* [Data section]:

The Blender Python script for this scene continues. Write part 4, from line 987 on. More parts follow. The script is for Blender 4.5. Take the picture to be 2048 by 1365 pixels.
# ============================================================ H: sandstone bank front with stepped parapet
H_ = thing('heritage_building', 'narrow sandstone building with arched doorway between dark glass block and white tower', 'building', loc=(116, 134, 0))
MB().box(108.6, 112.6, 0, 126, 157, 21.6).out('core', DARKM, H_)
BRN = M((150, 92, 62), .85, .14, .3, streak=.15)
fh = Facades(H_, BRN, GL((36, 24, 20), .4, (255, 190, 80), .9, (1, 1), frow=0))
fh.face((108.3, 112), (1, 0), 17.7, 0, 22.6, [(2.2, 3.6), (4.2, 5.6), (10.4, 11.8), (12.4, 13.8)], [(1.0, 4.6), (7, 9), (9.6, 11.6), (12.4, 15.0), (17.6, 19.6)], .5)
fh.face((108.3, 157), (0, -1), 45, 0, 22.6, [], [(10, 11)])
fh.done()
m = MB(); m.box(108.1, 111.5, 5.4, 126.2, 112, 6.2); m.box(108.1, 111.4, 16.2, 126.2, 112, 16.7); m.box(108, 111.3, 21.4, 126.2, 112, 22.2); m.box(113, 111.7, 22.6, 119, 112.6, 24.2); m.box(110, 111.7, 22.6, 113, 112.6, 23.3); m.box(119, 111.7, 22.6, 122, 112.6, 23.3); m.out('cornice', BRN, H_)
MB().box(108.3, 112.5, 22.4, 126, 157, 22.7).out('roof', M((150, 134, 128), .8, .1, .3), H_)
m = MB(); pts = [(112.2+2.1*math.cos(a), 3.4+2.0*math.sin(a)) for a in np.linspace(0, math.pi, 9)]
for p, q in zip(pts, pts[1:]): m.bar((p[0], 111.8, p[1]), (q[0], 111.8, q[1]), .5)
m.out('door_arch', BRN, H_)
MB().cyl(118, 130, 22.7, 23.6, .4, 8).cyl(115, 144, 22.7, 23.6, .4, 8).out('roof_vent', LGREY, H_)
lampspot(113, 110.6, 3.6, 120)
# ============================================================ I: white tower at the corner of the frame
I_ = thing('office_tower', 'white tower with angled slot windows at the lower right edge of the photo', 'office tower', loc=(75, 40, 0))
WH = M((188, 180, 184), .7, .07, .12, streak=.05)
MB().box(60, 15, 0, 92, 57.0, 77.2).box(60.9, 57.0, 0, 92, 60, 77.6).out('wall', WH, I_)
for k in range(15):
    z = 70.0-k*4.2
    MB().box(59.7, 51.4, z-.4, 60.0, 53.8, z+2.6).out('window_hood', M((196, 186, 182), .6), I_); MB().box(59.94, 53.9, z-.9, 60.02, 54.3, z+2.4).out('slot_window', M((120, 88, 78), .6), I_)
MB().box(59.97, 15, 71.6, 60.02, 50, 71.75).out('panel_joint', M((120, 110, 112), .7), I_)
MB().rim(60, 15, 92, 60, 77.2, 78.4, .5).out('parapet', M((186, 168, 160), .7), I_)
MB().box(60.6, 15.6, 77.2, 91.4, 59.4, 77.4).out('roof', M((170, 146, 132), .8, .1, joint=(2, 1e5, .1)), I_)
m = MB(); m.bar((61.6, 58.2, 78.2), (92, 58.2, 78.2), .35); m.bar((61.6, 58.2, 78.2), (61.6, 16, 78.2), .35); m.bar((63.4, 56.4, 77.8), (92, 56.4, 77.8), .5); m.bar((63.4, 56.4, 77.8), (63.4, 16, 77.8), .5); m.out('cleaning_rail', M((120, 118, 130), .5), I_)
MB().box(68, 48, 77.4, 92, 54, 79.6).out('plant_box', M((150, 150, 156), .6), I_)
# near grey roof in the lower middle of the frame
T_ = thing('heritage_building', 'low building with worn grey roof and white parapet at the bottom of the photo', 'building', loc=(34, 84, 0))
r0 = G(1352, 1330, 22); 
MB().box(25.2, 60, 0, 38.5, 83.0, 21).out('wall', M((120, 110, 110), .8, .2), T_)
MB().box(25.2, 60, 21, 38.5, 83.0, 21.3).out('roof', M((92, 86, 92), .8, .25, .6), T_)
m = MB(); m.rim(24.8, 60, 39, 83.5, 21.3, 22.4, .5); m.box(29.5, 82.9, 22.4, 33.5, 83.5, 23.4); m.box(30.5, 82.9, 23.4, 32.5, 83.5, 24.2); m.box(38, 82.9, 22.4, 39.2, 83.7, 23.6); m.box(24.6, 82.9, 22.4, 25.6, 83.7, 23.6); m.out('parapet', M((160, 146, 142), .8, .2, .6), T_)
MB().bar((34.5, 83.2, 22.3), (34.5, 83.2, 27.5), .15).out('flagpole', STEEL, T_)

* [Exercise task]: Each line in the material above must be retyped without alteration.

* [Exercise answer]:
The Blender Python script for this scene continues. Write part 4, from line 987 on. More parts follow. The script is for Blender 4.5. Take the picture to be 2048 by 1365 pixels.
# ============================================================ H: sandstone bank front with stepped parapet
H_ = thing('heritage_building', 'narrow sandstone building with arched doorway between dark glass block and white tower', 'building', loc=(116, 134, 0))
MB().box(108.6, 112.6, 0, 126, 157, 21.6).out('core', DARKM, H_)
BRN = M((150, 92, 62), .85, .14, .3, streak=.15)
fh = Facades(H_, BRN, GL((36, 24, 20), .4, (255, 190, 80), .9, (1, 1), frow=0))
fh.face((108.3, 112), (1, 0), 17.7, 0, 22.6, [(2.2, 3.6), (4.2, 5.6), (10.4, 11.8), (12.4, 13.8)], [(1.0, 4.6), (7, 9), (9.6, 11.6), (12.4, 15.0), (17.6, 19.6)], .5)
fh.face((108.3, 157), (0, -1), 45, 0, 22.6, [], [(10, 11)])
fh.done()
m = MB(); m.box(108.1, 111.5, 5.4, 126.2, 112, 6.2); m.box(108.1, 111.4, 16.2, 126.2, 112, 16.7); m.box(108, 111.3, 21.4, 126.2, 112, 22.2); m.box(113, 111.7, 22.6, 119, 112.6, 24.2); m.box(110, 111.7, 22.6, 113, 112.6, 23.3); m.box(119, 111.7, 22.6, 122, 112.6, 23.3); m.out('cornice', BRN, H_)
MB().box(108.3, 112.5, 22.4, 126, 157, 22.7).out('roof', M((150, 134, 128), .8, .1, .3), H_)
m = MB(); pts = [(112.2+2.1*math.cos(a), 3.4+2.0*math.sin(a)) for a in np.linspace(0, math.pi, 9)]
for p, q in zip(pts, pts[1:]): m.bar((p[0], 111.8, p[1]), (q[0], 111.8, q[1]), .5)
m.out('door_arch', BRN, H_)
MB().cyl(118, 130, 22.7, 23.6, .4, 8).cyl(115, 144, 22.7, 23.6, .4, 8).out('roof_vent', LGREY, H_)
lampspot(113, 110.6, 3.6, 120)
# ============================================================ I: white tower at the corner of the frame
I_ = thing('office_tower', 'white tower with angled slot windows at the lower right edge of the photo', 'office tower', loc=(75, 40, 0))
WH = M((188, 180, 184), .7, .07, .12, streak=.05)
MB().box(60, 15, 0, 92, 57.0, 77.2).box(60.9, 57.0, 0, 92, 60, 77.6).out('wall', WH, I_)
for k in range(15):
    z = 70.0-k*4.2
    MB().box(59.7, 51.4, z-.4, 60.0, 53.8, z+2.6).out('window_hood', M((196, 186, 182), .6), I_); MB().box(59.94, 53.9, z-.9, 60.02, 54.3, z+2.4).out('slot_window', M((120, 88, 78), .6), I_)
MB().box(59.97, 15, 71.6, 60.02, 50, 71.75).out('panel_joint', M((120, 110, 112), .7), I_)
MB().rim(60, 15, 92, 60, 77.2, 78.4, .5).out('parapet', M((186, 168, 160), .7), I_)
MB().box(60.6, 15.6, 77.2, 91.4, 59.4, 77.4).out('roof', M((170, 146, 132), .8, .1, joint=(2, 1e5, .1)), I_)
m = MB(); m.bar((61.6, 58.2, 78.2), (92, 58.2, 78.2), .35); m.bar((61.6, 58.2, 78.2), (61.6, 16, 78.2), .35); m.bar((63.4, 56.4, 77.8), (92, 56.4, 77.8), .5); m.bar((63.4, 56.4, 77.8), (63.4, 16, 77.8), .5); m.out('cleaning_rail', M((120, 118, 130), .5), I_)
MB().box(68, 48, 77.4, 92, 54, 79.6).out('plant_box', M((150, 150, 156), .6), I_)
# near grey roof in the lower middle of the frame
T_ = thing('heritage_building', 'low building with worn grey roof and white parapet at the bottom of the photo', 'building', loc=(34, 84, 0))
r0 = G(1352, 1330, 22); 
MB().box(25.2, 60, 0, 38.5, 83.0, 21).out('wall', M((120, 110, 110), .8, .2), T_)
MB().box(25.2, 60, 21, 38.5, 83.0, 21.3).out('roof', M((92, 86, 92), .8, .25, .6), T_)
m = MB(); m.rim(24.8, 60, 39, 83.5, 21.3, 22.4, .5); m.box(29.5, 82.9, 22.4, 33.5, 83.5, 23.4); m.box(30.5, 82.9, 23.4, 32.5, 83.5, 24.2); m.box(38, 82.9, 22.4, 39.2, 83.7, 23.6); m.box(24.6, 82.9, 22.4, 25.6, 83.7, 23.6); m.out('parapet', M((160, 146, 142), .8, .2, .6), T_)
MB().bar((34.5, 83.2, 22.3), (34.5, 83.2, 27.5), .15).out('flagpole', STEEL, T_)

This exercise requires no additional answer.